THE EXERCISE:
Quote only the part that opens with the line containing "by 1078 pixels." and closes with the line containing "MB().prism([wall_pt(px, z, .06)". Keep both of those lines.

---+---

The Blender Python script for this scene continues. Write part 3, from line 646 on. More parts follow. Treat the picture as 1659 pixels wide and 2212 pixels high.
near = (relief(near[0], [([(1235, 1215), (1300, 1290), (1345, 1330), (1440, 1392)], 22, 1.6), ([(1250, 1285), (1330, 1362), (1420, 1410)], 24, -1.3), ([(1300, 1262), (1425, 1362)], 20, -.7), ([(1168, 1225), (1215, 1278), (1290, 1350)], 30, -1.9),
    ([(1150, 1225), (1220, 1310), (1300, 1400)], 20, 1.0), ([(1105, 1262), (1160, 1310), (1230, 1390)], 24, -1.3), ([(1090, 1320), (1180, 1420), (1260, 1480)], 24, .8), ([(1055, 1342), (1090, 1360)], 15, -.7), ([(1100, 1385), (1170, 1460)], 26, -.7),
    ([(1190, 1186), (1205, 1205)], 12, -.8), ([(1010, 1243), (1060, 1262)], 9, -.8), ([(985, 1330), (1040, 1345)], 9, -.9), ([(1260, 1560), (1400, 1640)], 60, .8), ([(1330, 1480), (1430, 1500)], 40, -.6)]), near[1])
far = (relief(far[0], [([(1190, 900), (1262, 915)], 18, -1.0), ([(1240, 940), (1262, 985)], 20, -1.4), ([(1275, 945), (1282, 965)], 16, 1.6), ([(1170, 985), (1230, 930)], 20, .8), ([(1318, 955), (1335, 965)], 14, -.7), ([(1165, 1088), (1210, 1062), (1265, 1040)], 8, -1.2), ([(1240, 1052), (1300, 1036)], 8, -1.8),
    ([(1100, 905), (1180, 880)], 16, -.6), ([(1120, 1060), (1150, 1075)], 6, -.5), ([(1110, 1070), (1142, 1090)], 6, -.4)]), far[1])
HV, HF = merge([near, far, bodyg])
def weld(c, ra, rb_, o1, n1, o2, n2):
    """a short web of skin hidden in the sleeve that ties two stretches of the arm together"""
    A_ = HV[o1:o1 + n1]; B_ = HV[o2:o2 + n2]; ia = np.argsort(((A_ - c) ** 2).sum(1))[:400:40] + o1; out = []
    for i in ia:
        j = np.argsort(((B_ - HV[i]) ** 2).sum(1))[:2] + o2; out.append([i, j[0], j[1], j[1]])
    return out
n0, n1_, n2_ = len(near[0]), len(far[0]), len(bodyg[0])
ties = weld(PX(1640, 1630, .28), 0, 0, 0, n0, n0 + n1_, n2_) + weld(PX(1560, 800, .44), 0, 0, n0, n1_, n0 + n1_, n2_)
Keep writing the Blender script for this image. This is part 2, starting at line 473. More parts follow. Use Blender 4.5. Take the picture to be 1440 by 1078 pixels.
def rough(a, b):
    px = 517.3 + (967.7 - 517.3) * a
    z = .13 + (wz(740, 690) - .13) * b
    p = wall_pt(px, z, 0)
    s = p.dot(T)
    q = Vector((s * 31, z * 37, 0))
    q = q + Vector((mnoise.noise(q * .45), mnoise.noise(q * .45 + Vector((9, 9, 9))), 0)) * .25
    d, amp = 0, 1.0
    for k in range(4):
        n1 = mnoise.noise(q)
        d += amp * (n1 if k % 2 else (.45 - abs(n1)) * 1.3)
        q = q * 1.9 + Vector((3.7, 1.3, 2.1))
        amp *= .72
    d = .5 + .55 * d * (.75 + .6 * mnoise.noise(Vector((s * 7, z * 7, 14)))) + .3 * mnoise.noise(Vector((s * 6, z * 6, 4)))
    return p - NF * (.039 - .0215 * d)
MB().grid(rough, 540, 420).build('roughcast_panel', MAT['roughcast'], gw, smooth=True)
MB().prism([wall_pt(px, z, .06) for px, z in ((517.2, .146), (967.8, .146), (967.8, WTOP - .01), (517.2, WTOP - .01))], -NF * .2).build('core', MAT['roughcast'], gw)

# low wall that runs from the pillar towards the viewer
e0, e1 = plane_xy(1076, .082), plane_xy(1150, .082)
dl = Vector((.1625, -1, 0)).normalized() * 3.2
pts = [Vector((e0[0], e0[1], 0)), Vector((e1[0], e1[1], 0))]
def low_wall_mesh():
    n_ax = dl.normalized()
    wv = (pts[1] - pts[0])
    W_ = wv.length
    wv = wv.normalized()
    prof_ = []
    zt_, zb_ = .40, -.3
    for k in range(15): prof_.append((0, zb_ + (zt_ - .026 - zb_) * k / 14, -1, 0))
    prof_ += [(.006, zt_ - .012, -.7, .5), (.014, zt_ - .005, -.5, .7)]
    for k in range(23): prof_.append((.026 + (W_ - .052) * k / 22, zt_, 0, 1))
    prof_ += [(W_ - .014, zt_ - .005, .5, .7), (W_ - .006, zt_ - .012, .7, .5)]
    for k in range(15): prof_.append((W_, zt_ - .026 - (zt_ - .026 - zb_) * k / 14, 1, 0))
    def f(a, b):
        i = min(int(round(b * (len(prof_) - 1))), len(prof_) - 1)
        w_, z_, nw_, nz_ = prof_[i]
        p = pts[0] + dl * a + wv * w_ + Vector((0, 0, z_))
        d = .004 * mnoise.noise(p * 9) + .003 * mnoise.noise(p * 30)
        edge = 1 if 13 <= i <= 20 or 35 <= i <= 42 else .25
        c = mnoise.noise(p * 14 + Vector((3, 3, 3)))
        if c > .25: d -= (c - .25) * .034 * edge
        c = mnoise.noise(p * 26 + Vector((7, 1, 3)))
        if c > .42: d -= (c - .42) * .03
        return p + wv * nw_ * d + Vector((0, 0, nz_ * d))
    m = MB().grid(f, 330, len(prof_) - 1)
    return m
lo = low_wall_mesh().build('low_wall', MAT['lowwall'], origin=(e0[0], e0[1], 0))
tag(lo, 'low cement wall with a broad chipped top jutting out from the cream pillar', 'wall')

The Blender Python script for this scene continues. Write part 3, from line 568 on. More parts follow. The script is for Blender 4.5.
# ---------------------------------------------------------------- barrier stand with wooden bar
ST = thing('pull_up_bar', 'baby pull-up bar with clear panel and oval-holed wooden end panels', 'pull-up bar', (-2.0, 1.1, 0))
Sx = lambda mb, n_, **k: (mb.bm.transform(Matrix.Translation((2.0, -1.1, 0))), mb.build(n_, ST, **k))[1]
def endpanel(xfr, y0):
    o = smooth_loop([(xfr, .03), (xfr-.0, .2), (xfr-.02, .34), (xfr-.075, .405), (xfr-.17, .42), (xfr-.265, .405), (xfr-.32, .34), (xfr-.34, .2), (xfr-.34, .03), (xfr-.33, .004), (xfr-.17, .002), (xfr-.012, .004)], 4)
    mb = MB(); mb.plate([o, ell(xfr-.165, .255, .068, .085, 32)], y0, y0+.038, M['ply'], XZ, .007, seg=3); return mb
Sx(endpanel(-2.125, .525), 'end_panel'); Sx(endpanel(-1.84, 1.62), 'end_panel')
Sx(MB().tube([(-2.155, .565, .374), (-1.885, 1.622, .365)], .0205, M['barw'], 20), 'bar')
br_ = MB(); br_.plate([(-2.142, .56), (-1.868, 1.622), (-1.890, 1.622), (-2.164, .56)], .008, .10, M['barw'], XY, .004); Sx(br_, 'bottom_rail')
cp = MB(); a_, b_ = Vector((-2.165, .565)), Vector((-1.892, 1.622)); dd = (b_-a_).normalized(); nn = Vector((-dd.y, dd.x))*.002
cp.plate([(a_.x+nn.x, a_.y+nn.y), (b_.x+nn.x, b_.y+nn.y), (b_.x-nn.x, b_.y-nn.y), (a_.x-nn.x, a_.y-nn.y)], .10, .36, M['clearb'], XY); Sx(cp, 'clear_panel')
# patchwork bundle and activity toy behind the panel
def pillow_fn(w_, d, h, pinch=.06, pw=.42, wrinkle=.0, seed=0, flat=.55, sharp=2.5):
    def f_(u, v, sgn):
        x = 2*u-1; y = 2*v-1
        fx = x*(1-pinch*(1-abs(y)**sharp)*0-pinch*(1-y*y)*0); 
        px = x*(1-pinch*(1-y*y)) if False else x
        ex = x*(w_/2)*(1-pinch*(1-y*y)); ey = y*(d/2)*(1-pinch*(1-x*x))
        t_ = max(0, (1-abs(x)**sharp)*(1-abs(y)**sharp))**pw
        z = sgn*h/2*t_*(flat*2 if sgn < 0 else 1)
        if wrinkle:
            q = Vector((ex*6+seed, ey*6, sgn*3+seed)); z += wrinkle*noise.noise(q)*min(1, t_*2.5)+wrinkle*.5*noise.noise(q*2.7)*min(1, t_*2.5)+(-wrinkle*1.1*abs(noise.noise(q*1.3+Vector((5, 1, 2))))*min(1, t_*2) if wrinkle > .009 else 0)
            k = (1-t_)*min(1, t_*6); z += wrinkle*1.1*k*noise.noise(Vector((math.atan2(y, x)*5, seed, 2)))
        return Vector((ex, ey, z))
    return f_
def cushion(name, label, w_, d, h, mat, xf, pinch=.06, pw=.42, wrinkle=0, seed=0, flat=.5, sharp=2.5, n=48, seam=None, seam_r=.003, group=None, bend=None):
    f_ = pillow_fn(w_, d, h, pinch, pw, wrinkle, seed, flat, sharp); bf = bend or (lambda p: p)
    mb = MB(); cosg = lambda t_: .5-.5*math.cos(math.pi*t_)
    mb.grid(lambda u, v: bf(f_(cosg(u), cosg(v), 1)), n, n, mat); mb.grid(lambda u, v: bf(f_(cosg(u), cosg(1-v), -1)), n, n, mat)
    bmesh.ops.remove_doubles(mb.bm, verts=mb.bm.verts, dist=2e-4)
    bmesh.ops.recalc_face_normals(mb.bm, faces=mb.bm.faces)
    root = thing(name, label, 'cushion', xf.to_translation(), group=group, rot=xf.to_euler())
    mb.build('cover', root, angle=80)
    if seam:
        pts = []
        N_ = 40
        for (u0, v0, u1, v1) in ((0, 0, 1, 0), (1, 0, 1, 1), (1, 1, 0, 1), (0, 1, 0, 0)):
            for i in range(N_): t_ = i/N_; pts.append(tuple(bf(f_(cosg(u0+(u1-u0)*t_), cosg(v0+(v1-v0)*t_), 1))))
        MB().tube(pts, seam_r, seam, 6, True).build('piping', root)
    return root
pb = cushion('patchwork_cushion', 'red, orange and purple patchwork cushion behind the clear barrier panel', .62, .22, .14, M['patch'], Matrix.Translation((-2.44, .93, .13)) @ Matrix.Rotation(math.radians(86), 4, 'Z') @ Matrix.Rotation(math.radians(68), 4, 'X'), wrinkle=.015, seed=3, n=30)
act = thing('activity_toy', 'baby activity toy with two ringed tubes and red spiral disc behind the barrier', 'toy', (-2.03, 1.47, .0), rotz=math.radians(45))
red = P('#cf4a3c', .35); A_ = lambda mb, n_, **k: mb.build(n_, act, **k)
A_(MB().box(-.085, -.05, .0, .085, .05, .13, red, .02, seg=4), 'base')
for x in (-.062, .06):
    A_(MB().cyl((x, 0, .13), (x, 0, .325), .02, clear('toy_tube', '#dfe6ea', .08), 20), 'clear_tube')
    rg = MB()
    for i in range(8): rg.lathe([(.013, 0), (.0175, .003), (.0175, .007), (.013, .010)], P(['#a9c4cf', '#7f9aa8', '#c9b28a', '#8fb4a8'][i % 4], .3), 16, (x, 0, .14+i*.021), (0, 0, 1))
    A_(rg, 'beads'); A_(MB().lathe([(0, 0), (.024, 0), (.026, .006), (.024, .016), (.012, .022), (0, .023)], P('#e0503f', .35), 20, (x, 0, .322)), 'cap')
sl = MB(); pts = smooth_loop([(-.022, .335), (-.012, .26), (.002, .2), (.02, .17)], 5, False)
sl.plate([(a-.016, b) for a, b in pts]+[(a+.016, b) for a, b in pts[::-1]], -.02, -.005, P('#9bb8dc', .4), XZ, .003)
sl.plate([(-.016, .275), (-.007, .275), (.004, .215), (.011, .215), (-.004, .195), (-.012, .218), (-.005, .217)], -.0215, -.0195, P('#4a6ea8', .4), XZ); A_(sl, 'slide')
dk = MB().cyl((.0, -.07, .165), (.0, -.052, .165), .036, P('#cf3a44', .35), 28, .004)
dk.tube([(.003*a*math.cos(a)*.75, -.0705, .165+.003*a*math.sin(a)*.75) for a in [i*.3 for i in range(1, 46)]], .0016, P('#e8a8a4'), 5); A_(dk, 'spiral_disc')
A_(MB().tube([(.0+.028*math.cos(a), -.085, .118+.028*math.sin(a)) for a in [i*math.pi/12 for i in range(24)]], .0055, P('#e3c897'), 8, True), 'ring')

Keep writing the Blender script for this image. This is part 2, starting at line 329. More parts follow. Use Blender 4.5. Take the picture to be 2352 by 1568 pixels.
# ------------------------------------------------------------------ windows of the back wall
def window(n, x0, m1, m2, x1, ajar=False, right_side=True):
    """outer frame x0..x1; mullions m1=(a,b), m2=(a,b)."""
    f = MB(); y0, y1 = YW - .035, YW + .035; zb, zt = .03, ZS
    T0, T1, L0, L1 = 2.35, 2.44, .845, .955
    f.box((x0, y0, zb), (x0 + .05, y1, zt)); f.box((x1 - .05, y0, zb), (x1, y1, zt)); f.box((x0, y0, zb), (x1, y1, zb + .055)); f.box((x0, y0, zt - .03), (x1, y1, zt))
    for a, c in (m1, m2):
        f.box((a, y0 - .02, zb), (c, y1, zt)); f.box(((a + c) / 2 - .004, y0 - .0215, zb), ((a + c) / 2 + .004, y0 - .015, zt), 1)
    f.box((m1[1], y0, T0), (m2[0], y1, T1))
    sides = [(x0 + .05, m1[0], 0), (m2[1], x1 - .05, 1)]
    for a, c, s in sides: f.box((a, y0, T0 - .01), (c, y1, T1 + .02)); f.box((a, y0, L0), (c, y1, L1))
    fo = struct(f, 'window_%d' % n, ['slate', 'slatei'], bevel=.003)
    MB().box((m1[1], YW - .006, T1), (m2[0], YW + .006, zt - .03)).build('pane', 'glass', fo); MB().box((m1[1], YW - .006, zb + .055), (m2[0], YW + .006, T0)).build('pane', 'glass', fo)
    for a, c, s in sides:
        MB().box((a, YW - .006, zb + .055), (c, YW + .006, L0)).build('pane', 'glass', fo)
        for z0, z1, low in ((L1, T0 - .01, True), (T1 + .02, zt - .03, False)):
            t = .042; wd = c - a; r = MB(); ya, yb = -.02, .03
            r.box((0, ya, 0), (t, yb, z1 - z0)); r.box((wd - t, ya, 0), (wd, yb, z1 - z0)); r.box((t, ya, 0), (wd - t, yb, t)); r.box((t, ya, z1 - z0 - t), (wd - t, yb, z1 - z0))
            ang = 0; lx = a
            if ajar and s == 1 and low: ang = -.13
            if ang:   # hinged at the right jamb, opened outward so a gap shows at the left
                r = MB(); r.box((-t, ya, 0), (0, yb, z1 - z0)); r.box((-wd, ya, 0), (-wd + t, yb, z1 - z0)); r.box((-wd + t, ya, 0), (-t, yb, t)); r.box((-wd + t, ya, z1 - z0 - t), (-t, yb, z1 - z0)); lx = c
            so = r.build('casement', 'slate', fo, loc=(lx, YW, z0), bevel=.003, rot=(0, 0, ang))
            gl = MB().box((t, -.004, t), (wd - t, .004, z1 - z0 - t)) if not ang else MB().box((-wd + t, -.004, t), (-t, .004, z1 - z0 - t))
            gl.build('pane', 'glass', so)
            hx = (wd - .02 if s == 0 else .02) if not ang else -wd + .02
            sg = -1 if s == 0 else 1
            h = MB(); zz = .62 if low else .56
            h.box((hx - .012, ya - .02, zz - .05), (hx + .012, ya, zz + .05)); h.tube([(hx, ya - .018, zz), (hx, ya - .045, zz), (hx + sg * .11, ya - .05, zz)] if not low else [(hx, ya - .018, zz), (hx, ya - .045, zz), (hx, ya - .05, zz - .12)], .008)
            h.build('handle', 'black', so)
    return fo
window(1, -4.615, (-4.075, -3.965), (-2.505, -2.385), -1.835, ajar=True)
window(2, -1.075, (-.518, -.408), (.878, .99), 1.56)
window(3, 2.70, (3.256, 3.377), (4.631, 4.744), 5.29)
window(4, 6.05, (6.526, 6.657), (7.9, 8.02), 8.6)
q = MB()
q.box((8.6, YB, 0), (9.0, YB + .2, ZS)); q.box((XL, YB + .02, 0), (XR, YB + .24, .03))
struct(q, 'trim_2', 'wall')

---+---

CORRECT ANSWER:
Keep writing the Blender script for this image. This is part 2, starting at line 473. More parts follow. Use Blender 4.5. Take the picture to be 1440 by 1078 pixels.
def rough(a, b):
    px = 517.3 + (967.7 - 517.3) * a
    z = .13 + (wz(740, 690) - .13) * b
    p = wall_pt(px, z, 0)
    s = p.dot(T)
    q = Vector((s * 31, z * 37, 0))
    q = q + Vector((mnoise.noise(q * .45), mnoise.noise(q * .45 + Vector((9, 9, 9))), 0)) * .25
    d, amp = 0, 1.0
    for k in range(4):
        n1 = mnoise.noise(q)
        d += amp * (n1 if k % 2 else (.45 - abs(n1)) * 1.3)
        q = q * 1.9 + Vector((3.7, 1.3, 2.1))
        amp *= .72
    d = .5 + .55 * d * (.75 + .6 * mnoise.noise(Vector((s * 7, z * 7, 14)))) + .3 * mnoise.noise(Vector((s * 6, z * 6, 4)))
    return p - NF * (.039 - .0215 * d)
MB().grid(rough, 540, 420).build('roughcast_panel', MAT['roughcast'], gw, smooth=True)
MB().prism([wall_pt(px, z, .06) for px, z in ((517.2, .146), (967.8, .146), (967.8, WTOP - .01), (517.2, WTOP - .01))], -NF * .2).build('core', MAT['roughcast'], gw)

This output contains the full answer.